Foi aquele tempo sombrio que marcou Duarte. “Por isso, por ter vivido esse momento, por ter pertencido à lenda, eu digo que eu te entendo. Eu te entendo, Migliaccio”, afirmou, no vídeo. “Agora, quando sentimos o hálito putrefato de 64, o bafio terrível de 68, agora, 56 anos depois, eu tenho 90, você com 85, quando eles promovem a devastação dos velhos, não podemos mais. Eu não tive a coragem que você teve”, lamentou.

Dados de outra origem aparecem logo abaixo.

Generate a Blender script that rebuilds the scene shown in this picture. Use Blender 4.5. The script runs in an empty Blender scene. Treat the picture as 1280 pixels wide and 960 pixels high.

Lima finalizou com uma esperança de reencontro com Migliaccio no futuro e com uma mensagem para os jovens de hoje. “Você me espera, meu amigo. Eu vou logo. Eu vou me encontrar com Boal, com você e vamos nos encontrar pra aquelas piadas horrorosas que você contaria, que o Chico de Assis apontava. Nos encontramos logo. Pros que ficam, eu quero lembrar uma das falas de Pedro Jáqueras em ‘Os Fuzis da Mãe Carrar’, ‘Os que lavam as mãos, o fazem numa bacia de sangue'”, concluiu.
Assista:
https://www.youtube.com/watch?v=8hM0k1RhHlA&feature=emb_title
O ator Flávio Migliaccio foi encontrado morto na manhã de segunda-feira (04), em seu sítio em Rio Bonito, no Rio de Janeiro. A informação foi confirmada pelo 35º Batalhão de Polícia Militar do estado, que fez um boletim de ocorrência do caso, apontando a causa da morte como suicídio. Ele deixou uma carta para os familiares.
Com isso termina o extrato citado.